Taking figures from 2016, some 50 percent to 60 percent of asylum-seekers applying for refuge in Germany would have been affected had the bill been in effect.

Benefit faud

The proposed law is just the latest in a string of several proposals to come out of Berlin that aim to prevent refugees from giving different or false identifications to authorities.

BAMF, which is currently dealing with a backlog of some 430,000 unprocessed asylum applications,  last week called for all refugees currently living in Germany to be fingerprinted in order to cut down on false identities.

In some case, asylum-seekers lie about their identity out of fear of imminent deportation. Others, however, had lied in order to carry out benefit fraud.

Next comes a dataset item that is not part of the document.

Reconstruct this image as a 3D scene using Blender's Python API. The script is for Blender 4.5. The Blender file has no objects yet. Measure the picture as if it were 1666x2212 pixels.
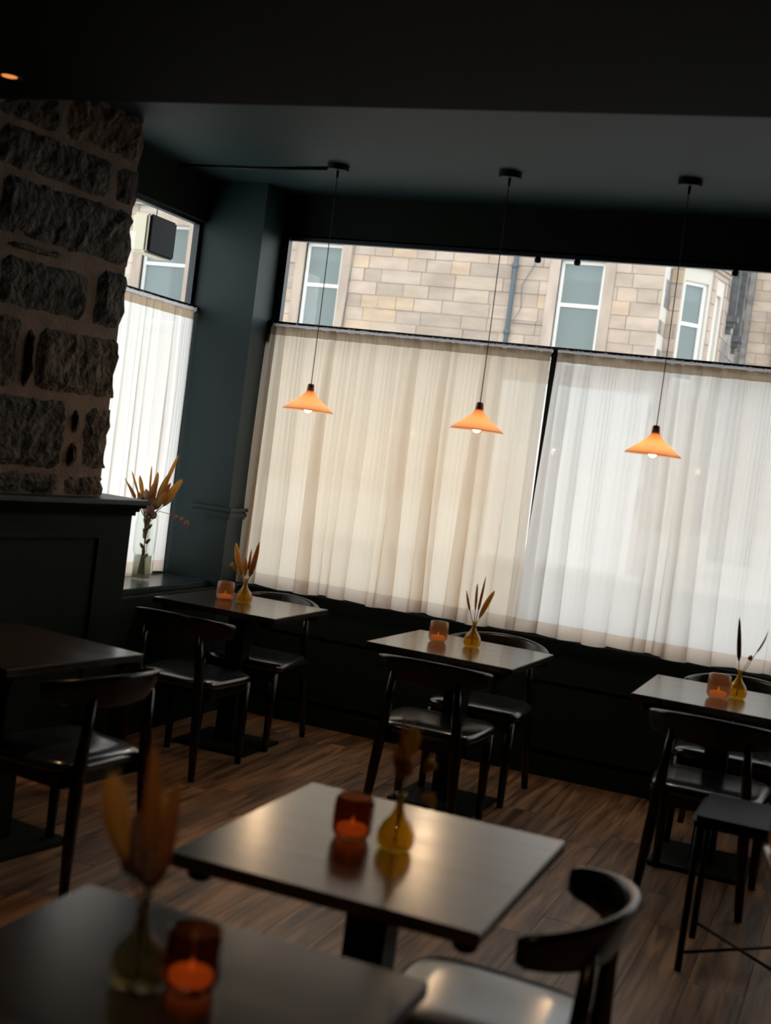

Earlier this month, a 25-year-old asylum-seeker in Hannover was handed a 21-month suspended sentence including 200 hours of community service for fraud, after admitting to having registered in several cities across Germany under seven different names in order to obtain social benefits.

Tunisian-born Anis Amri, who killed 12 people in a terror attack at a Berlin Christmas market in December, also reportedly hid behind 14 different identities. Though the multiple identities did not prevent security services from following him for weeks ahead of the attack, or holding him in a deportation cell for the maximum period of time without charge while waiting for Tunisian authorities to acknowledge his citizenship.